To say nothing has changed is just wrong. I can remember the days Frank’s Restaurant in Schulenburg, Tx having white and colored water fountains and restrooms, all white SWC, segregated high schools and state championships. It wasn’t that long ago (for me).
Until there is a little room for polite discussion from all sides, change will continue to move slowly.
There are plenty of people who support policing reform who will engage with you in an academic discussion if you're willing to be open to changing your views.
1. Does the math really show endemic racism in police or is it just a few bad apples?

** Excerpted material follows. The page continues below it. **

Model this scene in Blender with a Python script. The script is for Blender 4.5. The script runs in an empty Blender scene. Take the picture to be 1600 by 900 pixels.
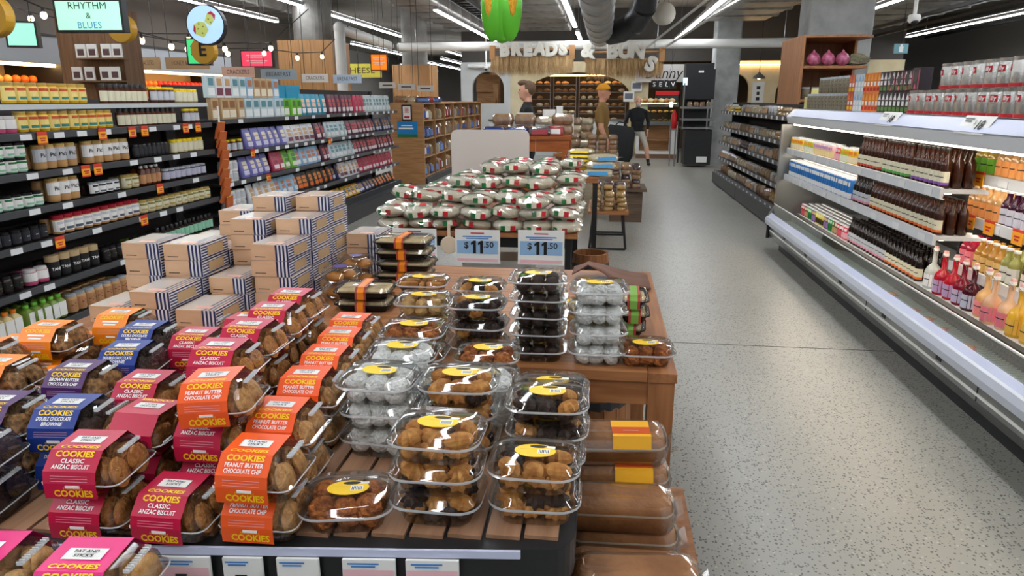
import bpy, math, random
from mathutils import Matrix, Vector
random.seed(7)
R = math.radians
SC = bpy.context.scene
COL = SC.collection

# ---------------------------------------------------------------- camera, world, exposure
cam_d = bpy.data.cameras.new('camera'); cam = bpy.data.objects.new('camera', cam_d); COL.objects.link(cam)
cam_d.sensor_width = 36; cam_d.lens = 1100 / 1600 * 36; cam_d.clip_start = .05; cam_d.clip_end = 200
cam.location = (0, 0, 1.62); cam.rotation_euler = (R(75), 0, R(7.25))
SC.camera = cam
W = bpy.data.worlds.new('world'); SC.world = W; W.use_nodes = True
W.node_tree.nodes['Background'].inputs[0].default_value = (.93, .96, 1, 1)
W.node_tree.nodes['Background'].inputs[1].default_value = .35
SC.view_settings.view_transform = 'Standard'; SC.view_settings.look = 'None'
SC.view_settings.gamma = 1; SC.view_settings.use_curve_mapping = False
SC.view_settings.exposure = 0.12
SC.cycles.transparent_max_bounces = 24
SC.cycles.max_bounces = 6
TUBE = 34.0          # strength of the linear ceiling lamps

# ---------------------------------------------------------------- materials
def lin(c):
    return tuple(((v / 255) / 12.92 if v / 255 <= .04045 else ((v / 255 + .055) / 1.055) ** 2.4) for v in c) + (1,)
MATS = {}
def M(name, col=(128, 128, 128), rough=.5, metal=0, emit=0, noise=None, bump=None, coat=0, alpha=1):
    if name in MATS: return MATS[name]
    m = bpy.data.materials.new(name); m.use_nodes = True; MATS[name] = m
    nt = m.node_tree; b = nt.nodes['Principled BSDF']
    b.inputs['Base Color'].default_value = lin(col); b.inputs['Roughness'].default_value = rough
    b.inputs['Metallic'].default_value = metal; b.inputs['Coat Weight'].default_value = coat
    b.inputs['Alpha'].default_value = alpha
    m.diffuse_color = lin(col)
    if emit:
        b.inputs['Emission Color'].default_value = lin(col); b.inputs['Emission Strength'].default_value = emit
    tc = None
    if noise or bump:
        tc = nt.nodes.new('ShaderNodeTexCoord')
    if noise:                     # (scale xyz, second colour)
        mp = nt.nodes.new('ShaderNodeMapping'); mp.inputs['Scale'].default_value = noise[0]
        n = nt.nodes.new('ShaderNodeTexNoise'); n.inputs['Scale'].default_value = 1; n.inputs['Detail'].default_value = 4
        mx = nt.nodes.new('ShaderNodeMix'); mx.data_type = 'RGBA'
        rp = nt.nodes.new('ShaderNodeMapRange'); rp.inputs[1].default_value = .35; rp.inputs[2].default_value = .65
        nt.links.new(tc.outputs['Object'], mp.inputs[0]); nt.links.new(mp.outputs[0], n.inputs['Vector'])
        nt.links.new(n.outputs['Fac'], rp.inputs[0]); nt.links.new(rp.outputs[0], mx.inputs['Factor'])
        mx.inputs['A'].default_value = lin(col); mx.inputs['B'].default_value = lin(noise[1])
        nt.links.new(mx.outputs['Result'], b.inputs['Base Color'])
    if bump:                      # (scale, strength)
        n2 = nt.nodes.new('ShaderNodeTexNoise'); n2.inputs['Scale'].default_value = bump[0]; n2.inputs['Detail'].default_value = 3
        bp = nt.nodes.new('ShaderNodeBump'); bp.inputs['Strength'].default_value = bump[1]; bp.inputs['Distance'].default_value = .02
        nt.links.new(tc.outputs['Object'], n2.inputs['Vector']); nt.links.new(n2.outputs['Fac'], bp.inputs['Height'])
        nt.links.new(bp.outputs[0], b.inputs['Normal'])
    return m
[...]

Here's an article from John McWhorter, a black professor who tends to lean libertarian, where he purports that policing needs to be reformed, but that black people are not killed at a disproportionate rate compared to white people. He gives a number of reasons why black people are more likely to encounter police and why the narrative has continued, but he doesn't believe that police kill because of bigotry. He believes many of the issues come about because of poverty, and more black people are poor, proportionately.
https://quillette.com/2020/06/11/racist-police-violence-reconsidered/
2. The fast majority of these people wouldn't have encountered the police if they weren't doing something illegal.
Tim Scott, a black Republican senator, gave a speech a few years ago about the number of times he's been pulled over for driving too nice of a car. There are plenty of stories from black millionaires who said they were pulled over for "not looking like they belong there." There was a Louis Vuitton designer who was stopped and frisked because they didn't think he looked like the kind of person who should be carrying a LV shopping bag. Obviously these are all anecdotal examples, but the statistics also show that black people are profiled at a much higher rate.
https://www.cnn.com/2016/07/13/politics/tim-scott-police-racial-profiling/index.html
https://www.nber.org/papers/w26774
https://www.nature.com/articles/s41562-020-0858-1
https://www.usnews.com/news/best-st...fornia-cops-more-likely-to-stop-black-drivers
And most black people will gladly say that things are better than before, but that doesn't mean it shouldn't continue to improve.